The year 1864 saw another landmark in the young W.G. Grace’s progress. While still only 15, with a serious illness not far behind him,. He was asked to change the side on which he had played the previous year and appear at Lansdowne against the local 18 for the All England Eleven. Now captained by the blue-eyed, ginger-whiskered George Parr, the ‘Lion of the North’, who had taken over the management of the touring team from William Clarke.
The previous winter, Parr had led his men on tour in Australia and E.M., who had been a successful member of the side and its only amateur, had not yet returned. W.G. was placed at No. 6 in the batting order, a reasonably high place for a youngster, and he was not nervous, because he had played before against the notorious pair, Jackson and Tarrant. He was unlucky to be run out by his partner, John Lillywhite, after having made a comfortable 15, but he did not grieve too much. He had played. for the All-England Eleven.
In 1864, at the age of sixteen, he played his first game in London. It was his first visit, but he did not spend his time gadding about the capital, for cricket was his only objective. As a protégé of his brother Henry, he had gone up to the Oval to play for the South Wales Club. No sooner had the brothers reached the Oval than the old family solidarity was called into action.
The South Wales captain asked Henry if he would mind the boy’s being asked to stand down for the second game of the tour, which was to be played against the Gentlemen of Sussex at Brighton, as he had the offer of a very good player. ‘The boy was asked to play in both matches,’ Henry flared out, ‘and he shall play in both matches or none; and I only hope every member of the team will do as well as I expect him to do.’ W.G. Grace made 5 and 38 at the Oval and nothing more was said about his standing down.
The match at Brighton took place a few days before his 16th birthdays. W.G. Grace was anxious, as always, that the family name should shine. Henry was perhaps not playing; he stood down for the ‘very good player ‘, and E.M. was still somewhere on his way home from his tour in Australia. A rumor was already circulating that this mighty traveler might land in time to be able to turn out in the Brighton game and W.G. Grace hoped that he would, ‘if only,’ as he said, ‘to give me heart’.

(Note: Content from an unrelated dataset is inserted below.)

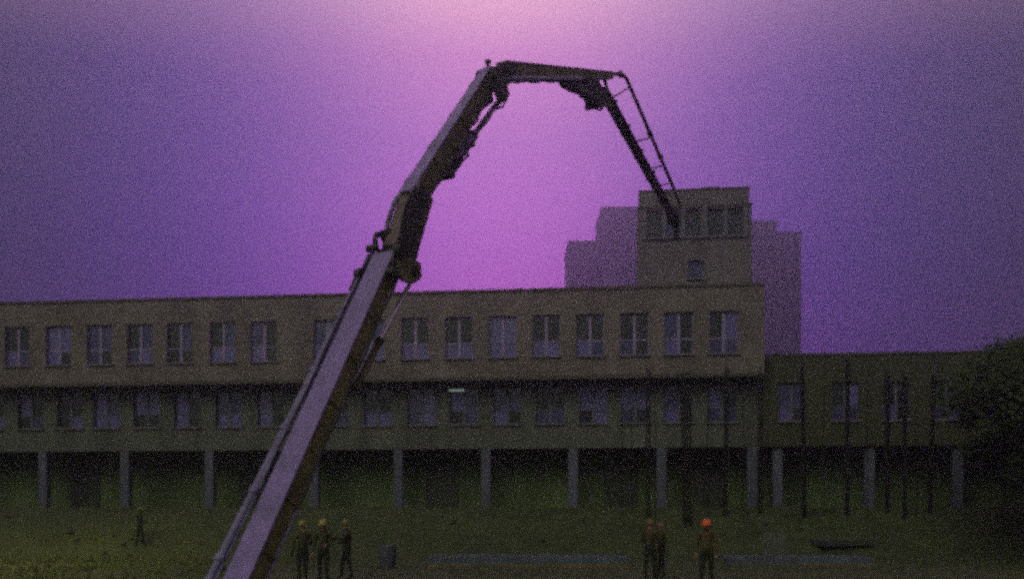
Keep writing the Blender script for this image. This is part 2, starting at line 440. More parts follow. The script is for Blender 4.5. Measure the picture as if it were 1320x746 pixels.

There had even been a newspaper paragraph that specifically stated that the Rev. Mr. Grace, who had batted so well in Australia, was expected. W.G. Grace said afterward, chuckling grimly, that they had heard E.M. call many names, but never the Rev. and the very thought of that Rev. ‘gave him heart’. When South Wales won the toss, the lanky, loose-limbed W.G. Grace was sent in at the fall of the first wicket.
The second did not fall until the score had almost reached 200 and then it was not W.G.’s. He was at the crease all day and when, first thing in the morning, he chopped a wide ball onto his stumps, he was the last man out and his score was 170. Sussex had to follow on, made a better show in their second innings, and left South Wales 134 to win.
There was not quite time to get the runs, ·but W.G., with 56 not out, made a courageous effort. The next highest score was 13. The South Wales captain, perhaps with contrition in his heart, gave him a bat blade and handle that were in one piece of wood, but W.G. Grace valued it, as he said, because it marked the beginning of his long scores.
In first-class matches that year, his average was nearly sixty and he had made over a thousand runs. He was even modestly pleased with the comment in Lillywhite’s Companion: ‘Mr. W.G. Grace promises to be a good bat: bowls very fairly.’ It was like saying that Nelson might one day make a sailor, but it was perhaps a wiser and less unsettling comment than a promising young player gets today.